Após as barbas raspadas dos anos 1950, o bigode se tornou o item facial preferido da contracultura para diversos grupos considerados subversivos –hippies de cabelos compridos, marxistas, gays. O compositor e cantor Freddie Mercury usou um dos bigodes mais icônicos do século.

À medida que a nítida divisão de estilos entre a corrente dominante e a contracultura começou a se confundir nas décadas de 1970 e 1980, o bigode passou a ser associado a uma arrogância masculina e foi encontrado nos rostos de Burt Reynolds, Tom Selleck, Sam Elliott e outros. Nem todo mundo conseguia cultivá-lo, o que sempre fez parte de seu apelo, mas essas associações hipermasculinas se prestavam ao exagero, enquanto o bigode foi adotado de forma divertida na cultura gay. Também se espalhou por toda a indústria pornográfica, dando-lhe um ar de degeneração.

Claro, em muitos lugares, como o Oriente Médio e o México, o bigode absorveu seu próprio conjunto de ricas associações, e estas foram muitas vezes levadas para os EUA, dando ao estilo diferentes significados para diferentes grupos.

Para os americanos negros, sua evocação de autoridade e assiduidade tornou o bigode especialmente popular entre os líderes da era dos direitos civis, incluindo Thurgood Marshall e Martin Luther King Jr., antes de perder a preferência nos anos 1970. (Como Wesley Morris detalhou num ensaio de 2020 no The New York Times, continua sendo uma maneira vívida de se envolver com a identidade negra.)

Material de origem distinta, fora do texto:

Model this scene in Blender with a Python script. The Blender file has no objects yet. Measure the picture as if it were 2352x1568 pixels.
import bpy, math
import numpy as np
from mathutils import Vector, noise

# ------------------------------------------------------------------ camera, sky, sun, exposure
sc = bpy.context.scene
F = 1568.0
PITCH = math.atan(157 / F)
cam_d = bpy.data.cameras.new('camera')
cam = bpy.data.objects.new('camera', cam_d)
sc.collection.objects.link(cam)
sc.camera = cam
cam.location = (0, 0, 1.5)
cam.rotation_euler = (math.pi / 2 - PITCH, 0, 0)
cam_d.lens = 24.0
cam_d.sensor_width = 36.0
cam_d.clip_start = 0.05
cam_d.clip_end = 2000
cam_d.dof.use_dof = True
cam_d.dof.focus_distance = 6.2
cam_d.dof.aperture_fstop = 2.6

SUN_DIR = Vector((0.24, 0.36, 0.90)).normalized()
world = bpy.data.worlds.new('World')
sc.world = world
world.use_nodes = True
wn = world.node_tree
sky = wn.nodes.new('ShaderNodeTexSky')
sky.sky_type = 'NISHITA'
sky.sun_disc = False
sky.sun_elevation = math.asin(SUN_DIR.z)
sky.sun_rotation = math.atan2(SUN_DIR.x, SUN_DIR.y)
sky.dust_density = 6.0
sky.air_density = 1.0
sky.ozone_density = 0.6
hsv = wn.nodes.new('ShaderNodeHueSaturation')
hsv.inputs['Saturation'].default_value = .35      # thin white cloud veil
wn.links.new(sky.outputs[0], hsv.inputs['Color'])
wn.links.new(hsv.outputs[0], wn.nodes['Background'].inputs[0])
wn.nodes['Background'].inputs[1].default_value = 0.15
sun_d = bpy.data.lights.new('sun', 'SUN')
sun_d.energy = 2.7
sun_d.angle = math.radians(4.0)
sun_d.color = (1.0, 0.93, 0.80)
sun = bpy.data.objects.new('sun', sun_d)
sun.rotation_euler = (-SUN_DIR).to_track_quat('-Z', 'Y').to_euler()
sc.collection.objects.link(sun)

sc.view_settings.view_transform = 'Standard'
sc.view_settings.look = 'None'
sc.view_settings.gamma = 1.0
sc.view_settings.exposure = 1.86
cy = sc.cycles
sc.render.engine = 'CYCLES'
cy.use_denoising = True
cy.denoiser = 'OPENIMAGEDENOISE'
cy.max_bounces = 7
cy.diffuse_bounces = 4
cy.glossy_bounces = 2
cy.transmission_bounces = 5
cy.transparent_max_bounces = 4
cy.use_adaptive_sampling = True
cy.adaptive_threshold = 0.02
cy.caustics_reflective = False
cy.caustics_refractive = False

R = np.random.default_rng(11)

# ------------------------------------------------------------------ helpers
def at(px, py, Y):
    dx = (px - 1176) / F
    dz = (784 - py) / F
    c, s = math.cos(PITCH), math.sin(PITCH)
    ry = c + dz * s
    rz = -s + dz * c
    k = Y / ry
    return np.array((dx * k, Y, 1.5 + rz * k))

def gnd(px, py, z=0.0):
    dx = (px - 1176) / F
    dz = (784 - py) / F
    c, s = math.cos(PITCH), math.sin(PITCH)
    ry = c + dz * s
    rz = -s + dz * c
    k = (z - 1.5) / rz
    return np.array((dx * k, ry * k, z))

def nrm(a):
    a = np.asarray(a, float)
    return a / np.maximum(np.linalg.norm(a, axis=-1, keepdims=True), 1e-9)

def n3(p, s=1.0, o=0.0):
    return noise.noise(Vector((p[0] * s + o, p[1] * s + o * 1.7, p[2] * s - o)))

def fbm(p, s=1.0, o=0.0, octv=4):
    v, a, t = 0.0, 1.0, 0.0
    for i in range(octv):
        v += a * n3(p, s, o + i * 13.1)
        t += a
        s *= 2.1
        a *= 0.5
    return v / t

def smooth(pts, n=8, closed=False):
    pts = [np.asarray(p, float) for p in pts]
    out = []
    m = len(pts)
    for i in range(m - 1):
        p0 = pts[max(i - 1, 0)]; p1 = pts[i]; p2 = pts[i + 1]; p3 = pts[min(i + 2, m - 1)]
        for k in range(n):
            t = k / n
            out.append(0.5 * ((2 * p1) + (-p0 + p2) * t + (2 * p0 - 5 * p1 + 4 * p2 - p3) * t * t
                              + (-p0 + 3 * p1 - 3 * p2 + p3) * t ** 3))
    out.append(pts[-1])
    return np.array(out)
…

No final da década de 1990, o bigode tinha saído tão profundamente da moda que poucos pensavam que algum dia voltaria. Mas, à medida que uma massa crítica de usuários se formou, o estilo aos poucos se livrou das associações subculturais que assumiu na década de 1980, levando mais pessoas a imaginá-lo em seu próprio rosto.

Hoje, duas opções se mostram particularmente populares: um chevron ("ziguezague"), como o usado por Ron Swanson em "Parks and Recreation", e o bigode volumoso embutido numa barba por fazer (pense em Henry Cavil, The Weeknd ou qualquer estudante de doutorado no Brooklyn). Escolhas mais bem cuidadas, incluindo o bigode caneta, o repartido ou com pontas enceradas, continuam sendo o domínio dos mais capazes entre nós.

Mas qualquer escolha de estilo que mude significativamente o rosto de alguém vai parecer um pouco cômica, irônica e divertida. E em um mundo que revisita o cerne do que significa masculinidade, essas associações também podem ser bem-vindas.

À medida que o bigode se torna mais popular, muitos homens percebem que sabem muito pouco sobre sua manutenção. Que estilo funciona para o rosto deles? Como deve ser aparado? Quanto tempo leva para crescer?

"Só porque o cara quer algo não significa necessariamente que seja adequado ao formato do seu rosto, à textura dos pelos ou ao tipo de crescimento", indica Conrad, o barbeiro de Vancouver. "Parte da história é saber usar o que você tem."

Mas pequenos ajustes podem ter um grande impacto. A única diferença, diz ele, entre aquele bigode comportado de Ted Lasso e o de durão como o de Burt Reynolds é um desenho sutil.